Nice!
I think there are a few factors at play here in the phone hardware market:
-Like 10 years ago everything was new and excited with smartphones. Huge tech advancements from model year to model year aside, there was some really cool stuff going on. Screens making massive leaps in resolution and OLED technology, cool designs and finishes, slide out keyboards, flip out keyboards, 3d screens, 3d cameras, projectors built in, etc. Form factors and finishes were more varied, and OS skins were more and more unique as all the manufacturers were trying to figure out what worked. Over time the same basic design just took hold and completely dominated (not really a bad thing at all) and now almost all phones more or less look and function the exact same way. Same with Android OS skins (again, not a bad thing as Android is so much better these days). No one is buying the newest HTC phone because the new Sense is amazing.

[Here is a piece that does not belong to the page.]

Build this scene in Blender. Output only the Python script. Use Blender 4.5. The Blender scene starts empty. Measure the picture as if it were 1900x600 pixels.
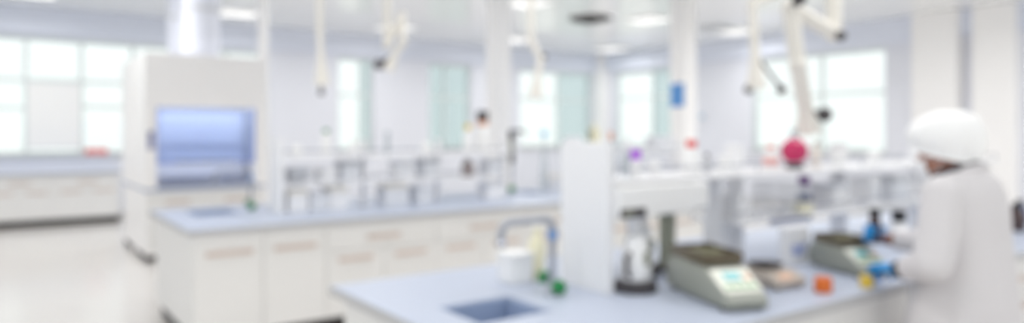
import bpy, bmesh, math, random
from mathutils import Vector, Matrix, Euler
random.seed(7)
C = bpy.context.scene.collection
PI = math.pi
R = math.radians

# ---------------------------------------------------------------- camera numbers (1900 x 600 frame)
F_PX, U0, V0, EYE = 1308.0, 950.0, 247.0, 1.58
FX, FY = math.sin(R(36)), math.cos(R(36))          # forward
RX, RY = FY, -FX                                   # right


def at(u, v, Z):
    """point at depth Z seen at pixel u, v"""
    t = (u - U0) / F_PX
    return Vector((Z * (FX + t * RX), Z * (FY + t * RY), EYE - (v - V0) / F_PX * Z))


def xat(u, y):
    """x of the point on the plane y seen in pixel column u"""
    t = (u - U0) / F_PX
    return y * (FX + t * RX) / (FY + t * RY)


# ---------------------------------------------------------------- materials
def lin(c):
    return tuple(((x / 12.92) if x <= .04045 else ((x + .055) / 1.055) ** 2.4) for x in c)


def mat(name, rgb, rough=.5, metal=0., var=.03, scale=6., spec=.5, bump=0., coat=0., trans=0.):
    m = bpy.data.materials.new(name)
    m.use_nodes = True
    nt = m.node_tree
    b = nt.nodes['Principled BSDF']
    r, g, bl = lin([x / 255. for x in rgb])
    tc = nt.nodes.new('ShaderNodeTexCoord')
    nz = nt.nodes.new('ShaderNodeTexNoise')
    nz.inputs['Scale'].default_value = scale
    nz.inputs['Detail'].default_value = 3
    nt.links.new(tc.outputs['Object'], nz.inputs['Vector'])
    mx = nt.nodes.new('ShaderNodeMix')
    mx.data_type = 'RGBA'
    mx.inputs[6].default_value = (r * (1 - var), g * (1 - var), bl * (1 - var), 1)
    mx.inputs[7].default_value = (min(1, r * (1 + var)), min(1, g * (1 + var)), min(1, bl * (1 + var)), 1)
    nt.links.new(nz.outputs['Fac'], mx.inputs[0])
    nt.links.new(mx.outputs[2], b.inputs['Base Color'])
    b.inputs['Roughness'].default_value = rough
    b.inputs['Metallic'].default_value = metal
    b.inputs['Specular IOR Level'].default_value = spec
    b.inputs['Coat Weight'].default_value = coat
    if bump:
        bp = nt.nodes.new('ShaderNodeBump')
        bp.inputs['Strength'].default_value = bump
        bp.inputs['Distance'].default_value = .01
        nt.links.new(nz.outputs['Fac'], bp.inputs['Height'])
        nt.links.new(bp.outputs['Normal'], b.inputs['Normal'])
    return m


def glass(name, tint, gloss=.06, rough=.02, veil=0., veil_col=(1, 1, 1)):
    """thin pane: mostly see-through, tinted, with a little mirror and an optional milky film"""
    m = bpy.data.materials.new(name)
    m.use_nodes = True
    nt = m.node_tree
    nt.nodes.remove(nt.nodes['Principled BSDF'])
    out = nt.nodes['Material Output']
    tr = nt.nodes.new('ShaderNodeBsdfTransparent')
    tr.inputs[0].default_value = (*tint, 1)
    gl = nt.nodes.new('ShaderNodeBsdfGlossy')
    gl.inputs['Roughness'].default_value = rough
    mx = nt.nodes.new('ShaderNodeMixShader')
    mx.inputs[0].default_value = gloss
    nt.links.new(tr.outputs[0], mx.inputs[1])
    nt.links.new(gl.outputs[0], mx.inputs[2])
    last = mx
    if veil:
        df = nt.nodes.new('ShaderNodeBsdfDiffuse')
        df.inputs[0].default_value = (*veil_col, 1)
        m2 = nt.nodes.new('ShaderNodeMixShader')
        m2.inputs[0].default_value = veil
        nt.links.new(mx.outputs[0], m2.inputs[1])
        nt.links.new(df.outputs[0], m2.inputs[2])
        last = m2
    nt.links.new(last.outputs[0], out.inputs[0])
    return m


def emit(name, rgb, strength):
    m = bpy.data.materials.new(name)
    m.use_nodes = True
    nt = m.node_tree
    nt.nodes.remove(nt.nodes['Principled BSDF'])
    e = nt.nodes.new('ShaderNodeEmission')
    e.inputs[0].default_value = (*rgb, 1)
    e.inputs[1].default_value = strength
    nt.links.new(e.outputs[0], nt.nodes['Material Output'].inputs[0])
    return m


def grid_mat(name, rgb, line, size, rough, width=.008, spec=.5):
    """panels separated by thin joints (object coordinates are metres)"""
    m = mat(name, rgb, rough, var=.015, scale=1.2, spec=spec)
    nt = m.node_tree
    b = nt.nodes['Principled BSDF']
    src = b.inputs['Base Color'].links[0].from_socket
    tc = nt.nodes['Texture Coordinate']
    br = nt.nodes.new('ShaderNodeTexBrick')
    br.offset = 0.
    br.inputs['Scale'].default_value = 1.
    br.inputs['Mortar Size'].default_value = width
    br.inputs['Mortar Smooth'].default_value = .2
    br.inputs['Brick Width'].default_value = size
    br.inputs['Row Height'].default_value = size
    br.inputs['Mortar'].default_value = (*lin([x / 255. for x in line]), 1)
    nt.links.new(tc.outputs['Object'], br.inputs['Vector'])
    nt.links.new(src, br.inputs['Color1'])
    nt.links.new(src, br.inputs['Color2'])
    nt.links.new(br.outputs['Color'], b.inputs['Base Color'])
    return m


M = dict(
    wall=mat('wall_paint', (231, 233, 241), .6, var=.01, scale=1.5),
    header=mat('bulkhead_shade_tone', (227, 232, 245), .5, var=.01),
    ceiling=grid_mat('ceiling_panel', (241, 242, 243), (214, 215, 218), .6, .1),
    floor=grid_mat('floor_vinyl', (222, 218, 214), (211, 207, 202), .9, .16, .004),
    column=mat('column_paint', (248, 247, 247), .5, var=.01),
    alu=mat('window_aluminium', (218, 226, 225), .4, var=.02),
    sill=mat('sill_stone', (214, 216, 217), .4),
    cab=mat('cabinet_laminate', (234, 233, 231), .42, var=.012, scale=3),
    cabin=mat('cabinet_inside', (206, 203, 199), .6),
    pull=mat('beige_pull', (214, 199, 190), .4, var=.02),
    plinth=mat('black_plinth', (42, 38, 36), .5, var=.06),
    top=mat('blue_grey_worktop', (187, 195, 212), .4, var=.012, scale=14, spec=.35),
    edge=mat('grey_edge_band', (190, 190, 191), .4, var=.02),
    sink=mat('blue_grey_sink', (158, 174, 202), .3, var=.04),
    drain=mat('drain_steel', (120, 124, 130), .25, metal=1),
    rack=mat('rack_powder_coat', (238, 238, 240), .4, var=.01),
    steel=mat('brushed_steel', (176, 180, 190), .25, metal=.85),
    tapgrey=mat('grey_tap_coating', (158, 162, 172), .3, var=.03),
    tapblue=mat('blue_tap_ring', (120, 156, 205), .35),
    green=mat('green_tap_handle', (22, 132, 66), .35, var=.06),
    black=mat('black_plastic', (34, 34, 38), .4, var=.06),
    dark=mat('dark_rubber', (68, 64, 66), .55, var=.08),
    white=mat('white_plastic', (240, 240, 240), .35, var=.01),
    whitebox=mat('white_carton', (234, 234, 236), .6, var=.015),
    cream=mat('cream_plastic', (233, 229, 221), .4, var=.015),
    creamcard=mat('cream_card', (236, 231, 222), .6, var=.02),
    grey=mat('grey_plastic', (198, 200, 204), .45, var=.02),
    palegrey=mat('pale_grey_plastic', (219, 221, 226), .45, var=.02),
    beige=mat('beige_plastic', (184, 174, 164), .45, var=.02),
    balance=mat('grey_green_casing', (150, 153, 144), .4, var=.03),
    panel=mat('pale_key_panel', (222, 224, 212), .35, var=.015),
    pan=mat('bronze_pan', (104, 94, 76), .3, metal=.3, var=.1),
    olive=mat('olive_ring', (104, 102, 66), .4, var=.1),
    teal=mat('teal_display', (56, 170, 178), .3, var=.05),
    keyg=mat('green_key', (120, 170, 120), .4),
    keyo=mat('peach_key', (216, 176, 150), .4),
    oliveg=mat('olive_grey_coating', (146, 148, 132), .4, var=.04),
    blue=mat('blue_sign', (92, 150, 214), .4, var=.02),
    navy=mat('navy_label', (84, 96, 132), .45, var=.06),
    inkblue=mat('blue_print', (146, 164, 220), .5, var=.05),
    lblue=mat('light_blue_cap', (120, 196, 236), .4),
    purple=mat('purple_cap', (178, 104, 222), .4),
    plum=mat('plum_cap', (120, 84, 140), .4),
    red=mat('red_cap', (228, 84, 84), .4),
    pink=mat('pink_label', (236, 170, 164), .5),
    magenta=mat('magenta_liquid', (196, 20, 92), .12, var=.12, scale=9, coat=.3),
    orange=mat('orange_liquid', (222, 112, 40), .3, var=.05),
    yellow=mat('yellow_plastic', (222, 190, 70), .4, var=.04),
    paleyel=mat('pale_yellow_plastic', (238, 233, 204), .45, var=.02),
    peach=mat('peach_label', (222, 170, 146), .5),
    amber=mat('amber_glass', (78, 62, 62), .15, var=.06),
    brown=mat('brown_grey_glass', (150, 138, 136), .25, var=.04),
    redbox=mat('red_tray_plastic', (226, 120, 118), .5, var=.03),
    blind=mat('blind_fabric', (246, 246, 245), .8, var=.01),
    liner=mat('hood_liner', (232, 235, 245), .4, var=.01),
    hood=mat('hood_casing', (250, 248, 247), .4, var=.012),
    duct=mat('duct_sheet', (234, 237, 248), .35, var=.01),
    switch=mat('blue_switch', (132, 136, 178), .4),
    skin=mat('skin', (168, 112, 88), .5, var=.05, scale=20),
    coat=mat('lab_coat_cotton', (218, 215, 217), .8, var=.015, scale=10, bump=.15),
    cap=mat('bouffant_cap_fabric', (253, 253, 253), .85, var=.01, scale=30, bump=.2),
    mask=mat('mask_fabric', (244, 244, 246), .8, var=.01),
    shirt=mat('dark_shirt', (70, 66, 72), .8, var=.06),
    trouser=mat('grey_trousers', (96, 98, 106), .8, var=.05),
    shoe=mat('white_clog', (226, 226, 226), .5),
    nitrile=mat('blue_nitrile', (20, 142, 212), .4, var=.05),
    eye=mat('eye_white', (236, 232, 228), .2),
    iris=mat('dark_iris', (40, 28, 22), .15),
    ventgrey=mat('vent_grey', (112, 112, 112), .5, var=.05),
    glass=glass('clear_pane', (.97, .99, .985), .05),
    tealglass=glass('pale_green_pane', (.74, .805, .81), .06),
    sash=glass('blue_sash_pane', (.80, .86, .97), .05, veil=.06, veil_col=(.5, .62, 1.)),
    labglass=glass('lab_glass', (.86, .89, .90), .12, rough=.03, veil=.12, veil_col=(.8, .83, .86)),
    lamp=emit('lamp_diffuser', (1., .99, .975), 1.25),
    hoodlamp=emit('hood_tube', (.96, .98, 1.), 8.),
)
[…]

So upgrading your 3 year old phone now comes down to it's a bit faster maybe, the camera is slightly better, and the screen might be better. You used to get those kind of jumps month to month basically.
-Phones cost way more, inflation taken into account. I used to kind of want to buy a new phone every year or so (obviously didn't unless I broke it -which happened) and it was at least feasible, if not entirely responsible or a good use of money. But if you were a gadget guy you could at least justify it. The Nexus 5, even with inflation would be quite a bit under $500. Pixel 3 is twice that I think. Even the Pixel 3a is at least $100 more. On the main/high end it's far more pronounced as well. The Galaxy S10 is like twice the price that the S2/3/4 would have launched at, accounting for inflation. Shit yeah, it's a lot nicer but you're only buying one when you absolutely have to. I think the flip side of this is that the low end lines like the Moto G etc are now very cheap and way more functional than they used to be. But those aren't the lines that ever excited people.

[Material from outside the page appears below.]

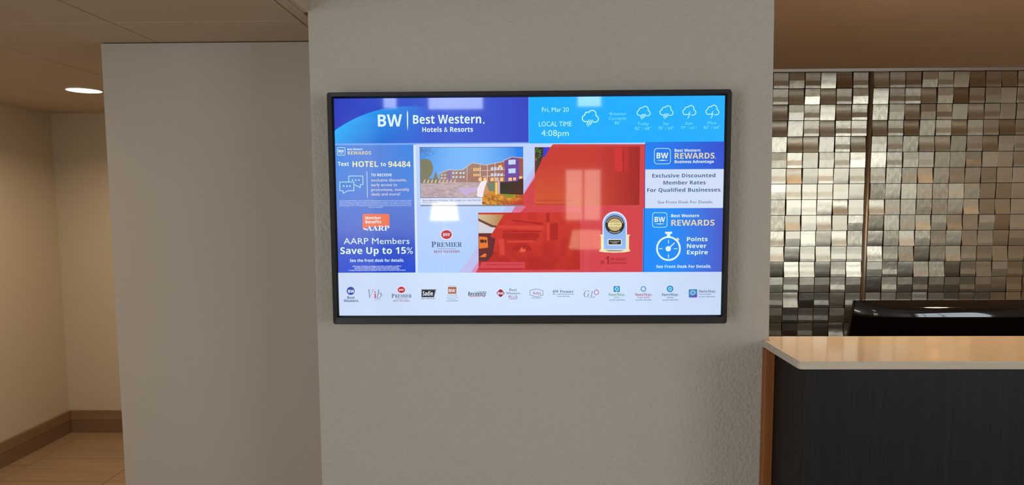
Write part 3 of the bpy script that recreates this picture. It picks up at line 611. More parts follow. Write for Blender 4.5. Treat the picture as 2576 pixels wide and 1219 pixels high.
OUTLINES['s'] = {
32: (70, ),
46: (55, (38,23,27,28,17,23,12,13,17,2,27,-2,38,2,42,13)),
65: (163, (84,173,77,173,18,28,14,18,9,11,3,8,-3,7,-3,0,48,0,48,7,46,7,32,10,28,18,28,22,29,24,29,26,39,49,94,49,102,30,105,22,106,17,100,9,85,7,85,0,165,0,165,7,158,8,153,13,148,21,143,32), (42,60,66,119,90,60)),
66: (165, (82,169,6,169,6,163,13,163,19,161,23,158,26,153,27,147,28,137,28,30,27,19,23,12,17,8,6,6,6,0,89,0,117,3,138,13,151,28,156,49,144,77,107,92,137,106,148,130,131,160), (74,161,81,161,92,159,100,153,105,143,106,128,104,112,98,101,87,96,70,94,68,94,68,153,70,158), (68,86,73,86,91,84,103,77,110,66,112,48,110,30,105,18,96,11,83,9,75,10,71,12,69,17,68,24)),
68: (185, (83,169,6,169,6,163,16,162,23,159,26,151,28,139,28,28,26,17,23,11,17,8,8,6,8,0,85,0,152,21,174,85,168,121,151,147,122,164), (75,160,83,161,119,142,131,85,128,52,119,28,104,14,83,9,75,10,71,13,68,18,68,152,71,158)),
69: (165, (149,169,6,169,6,163,16,162,23,158,27,151,28,137,28,29,27,18,23,11,16,7,5,6,5,0,150,0,160,53,153,53,146,39,138,28,128,20,117,14,103,11,86,10,77,11,72,13,69,17,68,25,68,83,69,83,81,82,90,79,97,75,102,67,105,57,107,44,113,44,113,128,107,128,103,112,97,100,87,94,72,91,68,91,68,151,69,155,71,158,74,159,79,160,86,160,110,158,127,151,137,139,143,119,149,119)),
72: (195, (90,169,6,169,6,163,17,161,23,158,27,151,28,141,28,30,27,19,23,12,17,8,6,6,6,0,90,0,90,6,79,8,72,12,69,19,68,30,68,82,127,82,127,30,126,18,123,11,116,8,105,6,105,0,189,0,189,6,178,8,172,12,168,19,167,30,167,141,168,151,172,158,178,161,189,163,189,169,105,169,105,163,113,162,119,161,123,158,126,154,127,149,127,93,68,93,68,149,70,154,72,158,76,161,82,162,90,163)),
73: (97, (91,170,5,170,5,163,17,162,24,159,27,154,28,144,28,28,27,18,23,12,16,8,5,6,5,0,92,0,92,6,83,8,77,10,72,13,70,17,68,22,68,144,69,154,73,159,80,162,91,163)),
74: (123, (117,170,30,170,30,163,39,162,46,160,50,157,53,152,55,146,55,8,54,-2,52,-9,47,-14,39,-15,31,-13,29,-7,29,-5,32,-1,34,5,35,10,33,17,30,23,24,27,16,28,10,26,4,23,0,17,-1,8,0,0,4,-8,11,-15,19,-20,29,-23,41,-24,81,-10,95,33,95,146,97,153,99,157,103,160,109,162,117,163)),
77: (236, (69,170,6,170,6,163,14,162,20,161,24,158,26,155,28,149,28,29,27,19,23,12,16,8,5,6,5,0,63,0,63,6,52,8,45,11,41,18,39,30,39,145,101,0,107,0,169,149,169,23,168,16,165,12,161,9,155,8,147,6,147,0,230,0,230,6,222,7,217,9,213,11,210,16,209,23,209,141,210,151,213,157,220,161,230,163,230,170,167,170,118,53)),
78: (184, (58,169,7,169,7,163,11,162,14,161,18,157,28,144,28,21,27,15,24,11,20,9,14,7,7,6,7,0,62,0,62,6,51,8,44,12,41,18,40,29,40,130,150,-4,157,-4,157,140,158,151,161,158,168,162,179,163,179,169,123,169,123,163,131,162,137,161,141,158,144,154,145,148,146,140,146,63)),
79: (196, (117,172,99,173,80,172,63,167,48,159,35,148,25,135,17,120,12,103,10,85,12,67,17,50,25,35,35,21,48,11,63,3,79,-2,97,-4,115,-2,132,3,147,11,160,21,171,35,179,50,184,67,186,85,184,103,179,120,171,135,161,148,148,159,133,167), (65,145,97,165,115,160,129,145,138,119,141,85,131,25,99,5,80,10,66,25,57,50,54,85)),
80: (156, (80,169,6,169,6,163,17,161,23,158,27,151,28,141,28,30,27,19,23,12,17,8,6,6,6,0,90,0,90,6,79,8,72,12,69,19,68,30,68,76,90,76,117,80,137,89,148,104,152,123,150,137,145,148,136,157,125,164,107,168), (74,160,81,160,94,158,102,151,107,139,109,123,107,105,101,94,91,88,75,85,68,85,68,154,70,158)),
82: (176, (81,169,6,169,6,163,17,161,23,158,27,151,28,141,28,30,27,19,23,12,17,8,6,6,6,0,90,0,90,6,79,8,72,12,69,19,68,30,68,79,75,79,126,0,179,0,179,6,178,6,172,7,168,9,165,13,161,19,117,83,146,99,155,124,151,144,137,158,114,167), (75,160,84,160,106,152,113,125,111,108,104,96,93,89,76,87,68,87,68,152,71,157)),
83: (145, (77,173,69,173,55,172,43,167,33,160,25,150,20,138,19,123,21,107,29,94,42,82,61,71,84,59,99,48,104,33,102,22,96,13,86,7,73,5,56,9,42,18,31,35,23,59,16,59,16,-4,23,-4,24,0,26,3,28,4,33,4,41,2,53,-2,65,-4,72,-4,89,-2,105,3,117,11,126,21,132,34,134,49,133,60,130,70,125,79,118,87,108,94,70,113,59,119,51,125,46,133,45,141,46,151,52,159,61,164,72,165,83,164,92,160,101,153,109,143,116,132,120,119,126,119,126,173,119,173,117,167,112,165,110,166,107,166,105,167,95,170,85,172)),
84: (158, (4,169,4,118,11,118,15,137,24,150,38,158,56,161,58,161,58,30,57,19,53,11,46,8,34,6,34,0,122,0,122,6,110,8,103,11,99,18,98,30,98,161,100,161,133,150,147,118,153,118,153,169)),
87: (228, (67,169,-6,169,-6,163,1,162,6,159,9,154,12,146,64,-4,71,-4,118,115,159,-4,166,-4,214,141,218,150,221,157,226,161,232,163,232,169,187,169,187,163,195,162,200,160,203,157,204,151,204,145,201,138,177,62,149,144,147,149,146,153,151,161,164,163,164,169,85,169,85,163,94,162,100,160,103,156,107,148,112,131,83,57,55,139,53,147,52,153,53,158,56,161,60,162,67,163)),
97: (128, (83,116,60,118,47,117,35,114,26,110,18,104,14,96,12,88,13,81,17,76,22,72,29,71,35,72,41,75,45,80,46,86,45,91,42,96,39,102,43,108,55,110,64,109,70,105,73,99,74,90,74,71,44,61,24,51,12,39,8,23,9,13,15,4,24,-1,36,-3,56,1,75,13,80,0,95,-4,109,0,123,10,119,15,116,13,111,13,110,15,109,18,109,78,106,96,98,109), (52,52,74,63,74,23,70,19,65,15,60,13,56,13,47,17,44,31)),
101: (112, (78,115,59,118,45,117,32,111,22,102,14,89,9,75,7,58,9,41,14,25,21,13,32,4,44,-2,57,-4,85,4,106,27,101,32,88,20,74,16,51,27,44,62,105,62,105,65,102,87,93,104), (47,102,60,110,67,109,72,103,74,94,75,80,75,72,43,72,43,76)),
105: (74, (45,171,38,172,30,171,24,167,20,161,19,153,20,146,24,140,30,136,38,135,45,136,51,140,55,146,56,153,55,161,51,167), (55,115,8,115,8,109,14,108,17,106,19,101,20,94,20,21,19,14,17,9,13,7,7,6,7,0,67,0,67,6,61,7,58,10,56,14,55,21)),
109: (206, (109,113,88,118,70,113,55,98,55,115,7,115,7,110,13,108,17,106,19,101,20,94,20,21,19,14,17,9,13,7,7,6,7,0,66,0,66,6,60,7,57,10,55,14,55,87,63,98,74,101,80,100,84,96,86,90,86,14,84,10,80,7,74,6,74,0,133,0,133,6,127,7,123,10,121,14,121,88,130,98,141,101,147,100,150,96,152,90,153,81,153,21,152,14,150,10,146,7,141,6,141,0,200,0,200,6,193,7,190,10,188,14,188,79,180,109,156,118,136,113,119,97)),
114: (107, (96,117,87,118,78,117,70,112,61,104,54,94,54,115,8,115,8,109,14,108,17,106,19,102,20,94,20,21,19,14,17,9,13,7,7,6,7,0,73,0,73,6,65,7,59,9,56,14,56,72,57,82,60,90,65,95,70,97,74,96,77,93,80,89,83,86,87,84,92,83,99,84,104,87,107,92,108,99,106,107,103,113)),
116: (85, (54,158,48,158,42,148,33,137,21,125,8,111,8,104,18,104,18,26,20,13,25,4,33,-2,46,-4,68,3,83,24,77,28,70,18,62,15,58,16,56,19,54,24,54,104,77,104,77,115,54,115)),
117: (140, (53,115,4,115,4,110,11,108,15,105,16,100,17,92,17,36,19,19,24,6,34,-1,49,-4,59,-3,69,1,78,7,85,15,85,-4,112,3,134,5,134,11,127,12,123,14,121,19,121,115,71,115,71,110,78,108,82,105,84,100,85,92,85,24,76,16,66,13,60,14,56,17,54,22,53,27)),
121: (112, (60,115,-2,115,-2,109,3,109,6,107,7,105,9,102,11,98,14,93,52,-2,50,-10,48,-17,46,-22,43,-28,37,-34,32,-37,29,-36,28,-33,28,-28,27,-23,24,-18,19,-16,13,-15,7,-16,2,-20,-1,-25,-3,-31,-1,-40,4,-47,11,-51,20,-52,28,-51,36,-49,42,-44,48,-36,54,-24,60,-9,97,90,100,99,103,104,107,108,112,109,112,115,76,115,76,109,81,109,85,108,88,106,89,102,88,100,88,97,87,93,86,90,69,44,50,96,49,97,48,99,48,106,51,108,54,109,60,109)),
}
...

-The marginal difference in upgrades is way smaller than it used to be. Designs and price aside, if you upgraded a 2009 phone to a 2011 phone you were probably blown away. Dual core CPUs running at least twice as fast, way way more RAM, GPU, etc. All that is so well advanced now that the steps don't feel at all exciting. They ARE faster, but unless you're looking to play Fortnite, etc you're probably never going to notice. Instead most people are probably just looking for more storage when they upgrade and the base model storage is so slow to increase because the higher storage upgrades are so profitable.
Along with the novelty of Smartphones being common for a decade plus its combined to make it a market where sales have definitely slowed. There are way less shitty phones flooding the market but it's also far far less exciting or enticing for consumers. If you look at Android news sites, reddit, or forums all the buzz is around "teardrops" and bezels - terribly boring.